One night during my college years, I was pulling an all-nighter studying for finals when I caught an old movie on TV; a flick called Willa that concerned a divorced mother who becomes a truck driver.
I saw a lot of myself in Willa, the shy, smiling blonde with the heart and will of a lion. And seeing this movie got me to thinking, “What can I do?”
Deborah Raffin, the actress who played Willa, passed away Wednesday, November 21st, 2012 after a battle with leukemia. In her all too brief existence this woman accrued a vast list of accomplishments that reflected her boundless talents.
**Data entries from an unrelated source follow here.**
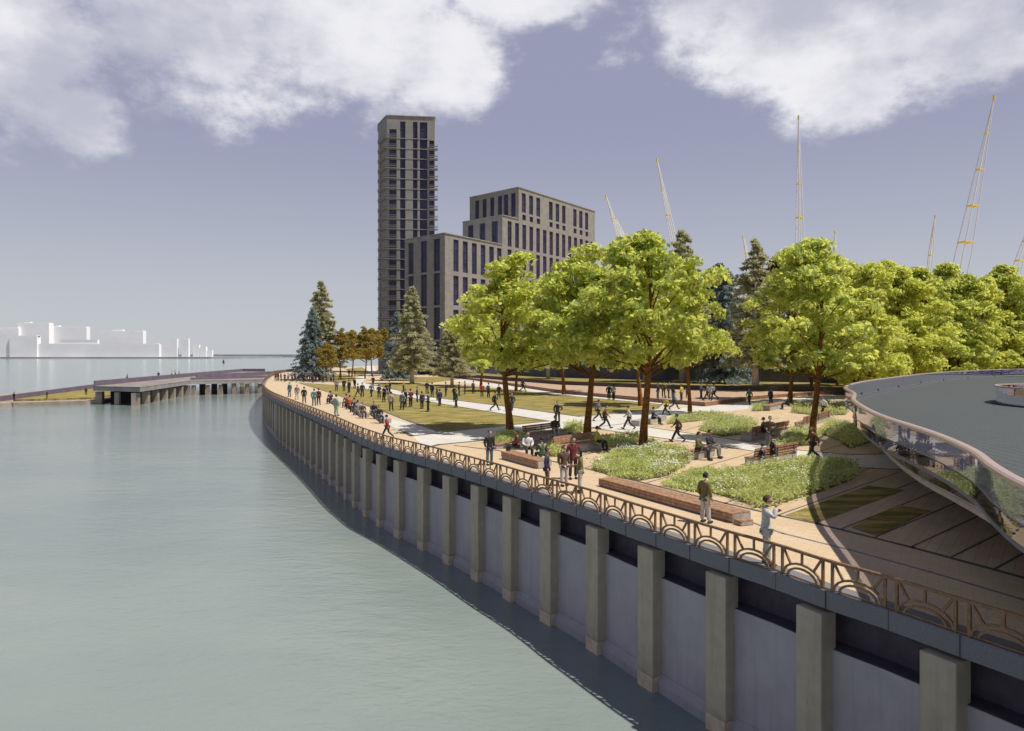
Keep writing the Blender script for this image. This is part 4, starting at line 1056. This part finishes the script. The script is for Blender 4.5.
def template(pose, longhair=False):
    key = (pose, longhair)
    if key in TEMPL: return TEMPL[key]
    J, hc = pose_joints(pose); J = {k: (Vector(v[0]), v[1]) for k, v in J.items()}
    body = skin_mesh(J, EU+EN+EG, 'pel'); bm = bmesh.new(); bm.from_mesh(body)
    hv = ell(bm, hc, (.078, .098, .118), 16, 14, headfn)
    for s in (-1, 1): ell(bm, (hc[0]+s*.078, hc[1]-.005, hc[2]-.005), (.014, .026, .034), 8, 6)
    ell(bm, (hc[0], hc[1]+.088, hc[2]-.058), (.028, .012, .008), 8, 5)
    for s in (-1, 1): ell(bm, (hc[0]+s*.032, hc[1]+.083, hc[2]+.012), (.014, .010, .007), 8, 5)
    for s in ('L', 'R'):
        w = J['wr'+s][0]; e = J['el'+s][0]; d = (w-e).normalized(); sx = 1 if s == 'R' else -1
        side = d.cross(Vector((sx, 0, 0))); side = side.normalized() if side.length > .1 else Vector((0, 1, 0))
        tb = MB(); tb.tube([w-d*.02, w+d*.03, w+d*.085], [.024, .036, .034], 8)
        fw = d.cross(side).normalized()
        for fi in range(4):
            o_ = side*((fi-1.5)*.019); ln = (.062, .074, .070, .054)[fi]; b0 = w+d*.075+o_; curl = -fw*sx*.012
            tb.tube([b0, b0+d*ln*.45+curl*.3, b0+d*ln*.8+curl*1.2, b0+d*ln+curl*2.2], [.0095, .009, .008, .006], 6)
        b0 = w+d*.03+side*.03; tb.tube([b0, b0+side*.022+d*.02, b0+side*.03+d*.05], [.011, .010, .007], 6)
        vs = [bm.verts.new(v) for v in tb.v]
        for f in tb.f:
            try: bm.faces.new([vs[i] for i in f])
            except ValueError: pass
    bm.to_mesh(body); bm.free(); body.polygons.foreach_set('use_smooth', [True]*len(body.polygons)); body.name = 'body'
    ju = {k: J[k] for k in ('pel', 'waist', 'chest', 'nb', 'shL', 'elL', 'wrL', 'shR', 'elR', 'wrR')}
    for s in 'LR':
        e, w = ju['el'+s][0], ju['wr'+s][0]; ju['wr'+s] = (e.lerp(w, .94), .036)
        ju['el'+s] = (e, .050)
    ju['hem'] = (ju['pel'][0]+(Vector((0, 0, -.07)) if pose != 'sit' else Vector((0, 0, -.02))), (.150, .118)); ju['pel'] = (ju['pel'][0], (.135, .105))
    ju['nb'] = (J['nb'][0]+Vector((0, 0, .015)), (.095, .075)); ju['chest'] = (J['chest'][0]+Vector((0, 0, .03)), (.165, .11))
    for s in 'LR': ju['sh'+s] = (J['sh'+s][0]+Vector((0, 0, -.015)), .066)
    shirt = skin_mesh(ju, EU+[('hem', 'pel')], 'pel', .016); shirt.name = 'shirt'
    jg = {k: J[k] for k in ('pel', 'hipL', 'knL', 'calfL', 'anL', 'hipR', 'knR', 'calfR', 'anR')}
    jg['pel'] = (J['pel'][0]+Vector((0, 0, .05)), (.135, .11))
    for s in 'LR': jg['an'+s] = (J['an'+s][0], .054); jg['calf'+s] = (J['calf'+s][0], .060)
    tro = skin_mesh(jg, EG, 'pel', .012); tro.name = 'trousers'
    bm = bmesh.new(); rt = .35 if pose == 'walk' else 0
    def shoe(c, pitch):
        vs = ell(bm, (0, .06, 0), (.046, .135, .05), 10, 8, lambda q: 1)
        for v in vs: v.co.z = max(v.co.z, -.045)
        mt = Matrix.Translation(c) @ Matrix.Rotation(pitch, 4, 'X')
        for v in vs: v.co = mt @ v.co
    a = J['anL'][0]; b = J['anR'][0]
    if pose == 'walk': shoe((a.x, a.y, .075), .3); shoe((b.x, b.y-.0, .115), -.75)
    else: shoe((a.x, a.y, .047), 0); shoe((b.x, b.y, .047), 0)
    sh = bpy.data.meshes.new('shoes'); bm.to_mesh(sh); bm.free()
    bm = bmesh.new(); vs = ell(bm, (hc[0], hc[1]-.012, hc[2]+.018), (.088, .102, .118), 16, 12)
    dele = [v for v in bm.verts if (v.co.y-hc[1] > .045 and v.co.z-hc[2] < .062) or v.co.z-hc[2] < (-.06 if not longhair else -.1)]
    bmesh.ops.delete(bm, geom=dele, context='VERTS')
    if longhair: ell(bm, (hc[0], hc[1]-.06, hc[2]-.09), (.075, .045, .11), 10, 8)
    for v in bm.verts: v.co += Vector([noise.noise(v.co*30+Vector((i*9, 0, 0))) for i in range(3)])*.008
    hr = bpy.data.meshes.new('hair'); bm.to_mesh(hr); bm.free()
    for m_ in (sh, hr): m_.polygons.foreach_set('use_smooth', [True]*len(m_.polygons))
    TEMPL[key] = (body, shirt, tro, sh, hr); return TEMPL[key]
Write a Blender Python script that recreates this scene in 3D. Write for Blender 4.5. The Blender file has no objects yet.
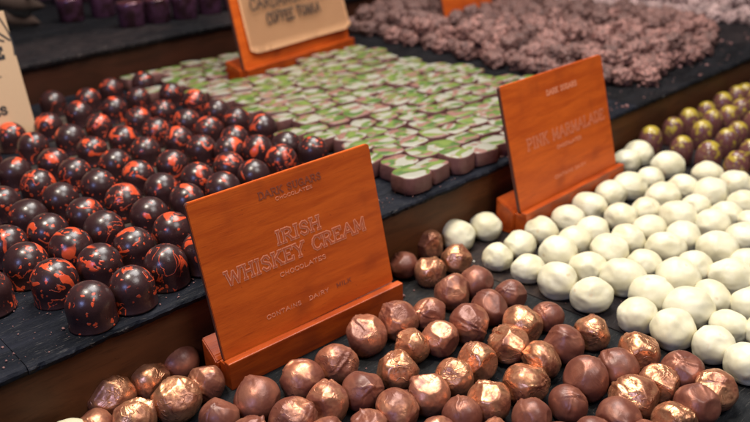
import bpy, bmesh, math, random
from mathutils import Vector, Matrix, Euler, noise
random.seed(7)
sc = bpy.context.scene
COL = sc.collection
R = math.radians

# ------------------------------------------------------------------ camera model
YAW, PITCH, ROLL, FPX = R(42.955), R(23.878), R(2.1625), 757.65
CAMZ = .288
fw = Vector((math.sin(YAW)*math.cos(PITCH), math.cos(YAW)*math.cos(PITCH), -math.sin(PITCH)))
rt = Vector((math.cos(YAW), -math.sin(YAW), 0))
dn = fw.cross(rt)
rt2 = rt*math.cos(ROLL)+dn*math.sin(ROLL)
dn2 = -rt*math.sin(ROLL)+dn*math.cos(ROLL)
CAM = Vector((0, 0, CAMZ))
def ray(px, py):
    return rt2*((px-375)/FPX)+dn2*((py-211)/FPX)+fw
def hit(px, py, z):
    r = ray(px, py); return CAM+r*((z-CAMZ)/r.z)
def to_px(p):
    d = p-CAM; z = d.dot(fw); return 375+FPX*d.dot(rt2)/z, 211+FPX*d.dot(dn2)/z
def depth(p):
    return (p-CAM).dot(fw)

T1, T2 = .056, .105            # tops of the upper shelves; the counter top is z = 0

# ------------------------------------------------------------------ helpers
def link(o, parent=None):
    COL.objects.link(o)
    if parent is not None: o.parent = parent
    return o
def empty(name, loc=(0, 0, 0), rz=0):
    o = bpy.data.objects.new(name, None); o.location = loc; o.rotation_euler = (0, 0, rz)
    o.empty_display_size = .01
    return link(o)
def tag(o, label=None, cat=None, group=None, kind=None):
    if label: o['label'] = label
    if cat: o['category'] = cat
    if group: o['group'] = group
    if kind: o['kind'] = kind
    return o
def mesh_of(name, bm, mats, smooth=True):
    me = bpy.data.meshes.new(name); bm.to_mesh(me); bm.free()
    for m in (mats if isinstance(mats, (list, tuple)) else [mats]): me.materials.append(m)
    if smooth: me.polygons.foreach_set('use_smooth', [True]*len(me.polygons))
    return me
def obj(name, me, parent=None):
    return link(bpy.data.objects.new(name, me), parent)
def box_bm(x0, x1, y0, y1, z0, z1, bev=0, seg=2, bm=None):
    bm = bm or bmesh.new()
    g = bmesh.ops.create_cube(bm, size=1)
    for v in g['verts']:
        v.co = Vector((x0+(v.co.x+.5)*(x1-x0), y0+(v.co.y+.5)*(y1-y0), z0+(v.co.z+.5)*(z1-z0)))
    if bev:
        es = list({e for v in g['verts'] for e in v.link_edges})
        bmesh.ops.bevel(bm, geom=es, offset=bev, segments=seg, affect='EDGES', profile=.6)
    return bm
ORD = ['', 'first', 'second', 'third', 'fourth', 'fifth', 'sixth', 'seventh', 'eighth', 'ninth', 'tenth', 'eleventh', 'twelfth',
       'thirteenth', 'fourteenth', 'fifteenth', 'sixteenth', 'seventeenth', 'eighteenth', 'nineteenth', 'twentieth']
def ordn(n):
    return ORD[n] if n < len(ORD) else ('twenty-'+ORD[n-20] if n < 30 else 'far')

# ------------------------------------------------------------------ materials
class NT:
    def __init__(s, name):
        s.m = bpy.data.materials.new(name); s.m.use_nodes = True
        s.t = s.m.node_tree; s.n = s.t.nodes; s.b = s.n['Principled BSDF']
    def add(s, typ, **k):
        n = s.n.new(typ)
        for a, v in k.items():
            if a[0] == '_': n.inputs[a[1:].replace('_', ' ')].default_value = v
            else: setattr(n, a, v)
        return n
    def l(s, a, b): s.t.links.new(a, b); return b
    def math(s, op, a, b=None, clamp=False):
        n = s.n.new('ShaderNodeMath'); n.operation = op; n.use_clamp = clamp
        for i, v in enumerate((a, b)):
            if v is None: continue
            if isinstance(v, (int, float)): n.inputs[i].default_value = v
            else: s.l(v, n.inputs[i])
        return n.outputs[0]
    def mix(s, fac, a, b):
        n = s.n.new('ShaderNodeMix'); n.data_type = 'RGBA'
        for sock, v in ((n.inputs[0], fac), (n.inputs[6], a), (n.inputs[7], b)):
            if isinstance(v, (int, float)): sock.default_value = v
            elif isinstance(v, tuple): sock.default_value = (*v, 1) if len(v) == 3 else v
            else: s.l(v, sock)
        return n.outputs[2]
    def step(s, v, lo, hi):
        n = s.n.new('ShaderNodeMapRange'); n.interpolation_type = 'SMOOTHSTEP'
        n.inputs['From Min'].default_value = lo; n.inputs['From Max'].default_value = hi
        s.l(v, n.inputs['Value']); return n.outputs[0]
    def coords(s, rnd=True, scale=None, space='Object'):
        tc = s.add('ShaderNodeTexCoord').outputs[space]
        if rnd:
            oi = s.add('ShaderNodeObjectInfo').outputs['Random']
            w = s.add('ShaderNodeTexWhiteNoise', noise_dimensions='1D'); s.l(oi, w.inputs['W'])
            v = s.add('ShaderNodeVectorMath', operation='MULTIPLY_ADD')
            v.inputs[1].default_value = (9, 9, 9); s.l(w.outputs['Color'], v.inputs[0]); s.l(tc, v.inputs[2]); tc = v.outputs[0]
        if scale:
            v = s.add('ShaderNodeVectorMath', operation='MULTIPLY'); v.inputs[1].default_value = scale
            s.l(tc, v.inputs[0]); tc = v.outputs[0]
        return tc
    def noise(s, vec, scale, detail=3, rough=.5, dist=0):
        n = s.add('ShaderNodeTexNoise', _Scale=scale, _Detail=detail, _Roughness=rough, _Distortion=dist)
        s.l(vec, n.inputs['Vector']); return n.outputs['Fac']
    def voro(s, vec, scale, feature='F1', out='Distance', rnd=1):
        n = s.add('ShaderNodeTexVoronoi', feature=feature, _Scale=scale, _Randomness=rnd)
        s.l(vec, n.inputs['Vector']); return n.outputs[out]
    def bump(s, h, strength=.5, dist=.0003, prev=None):
        n = s.add('ShaderNodeBump', _Strength=strength, _Distance=dist); s.l(h, n.inputs['Height'])
        if prev is not None: s.l(prev, n.inputs['Normal'])
        return n.outputs[0]
    def set(s, **k):
        for a, v in k.items():
            i = s.b.inputs[a.replace('_', ' ')]
            if isinstance(v, (int, float)): i.default_value = v
            elif isinstance(v, tuple): i.default_value = (*v, 1) if len(v) == 3 and i.type == 'RGBA' else v
            else: s.l(v, i)
        return s.m

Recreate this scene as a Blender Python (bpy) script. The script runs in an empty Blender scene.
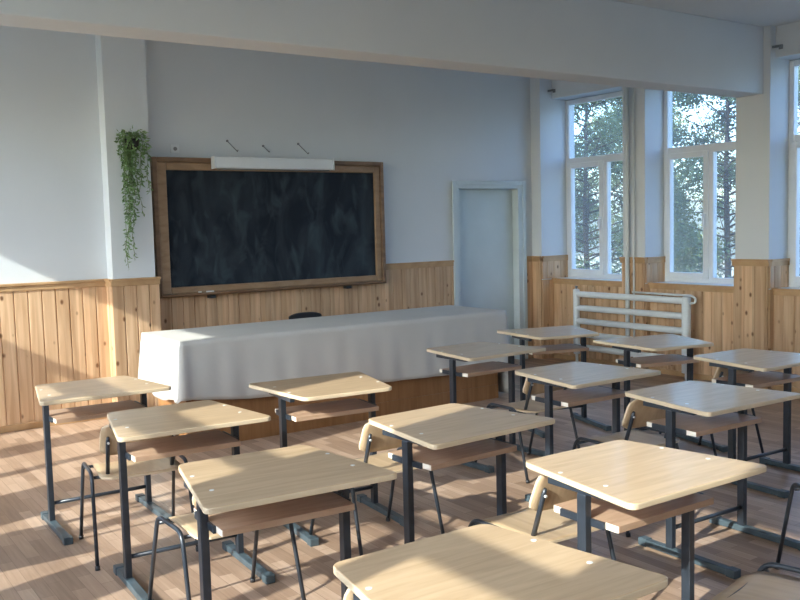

As an actress her regal demeanor and angelic beauty served her well in glittery romances like 40 Carats and Jacqueline Susann’s Once is Not Enough. Yet she also played heroines whose strength, intellect and resourcefulness were of far more importance than her grace and fashion sense. In Touched By Love she portrayed a determined nurse who reaches out to a girl afflicted by cerebral palsy. And in Sparkling Cyanide, one of my favorite adaptions of an Agatha Christie mystery, she plays a heiress turned detective who cracks the case—and gets the gorgeous Anthony Andrews in the bargain! And she didn’t shy away from appearing in gritty indie and pulp movies like God Told Me To and Death Wish 3.
Moreover, Raffin’s real life accomplishments more than equaled those of her celluloid heroines. She did mission work in Calcutta alongside Mother Teresa, and represented the film world as an ambassador to China, where her film Nightmare in Badham County was a major hit. She directed two films and produced six. She also bucked the Hollywood system by refusing to do nude scenes, at any point in her career.
Later in life Raffin also contributed to the literary world, co-founding the revolutionary media company Dove Books on Tape (named after her 1974 movie The Dove) with then-husband Michael Viner.
Although I never met Ms. Raffin, I must admit that the news of her passing cast a definite shadow over my Thanksgiving holiday; overall, though, her long slate of artistic contributions cast a definite light on my life and aspirations.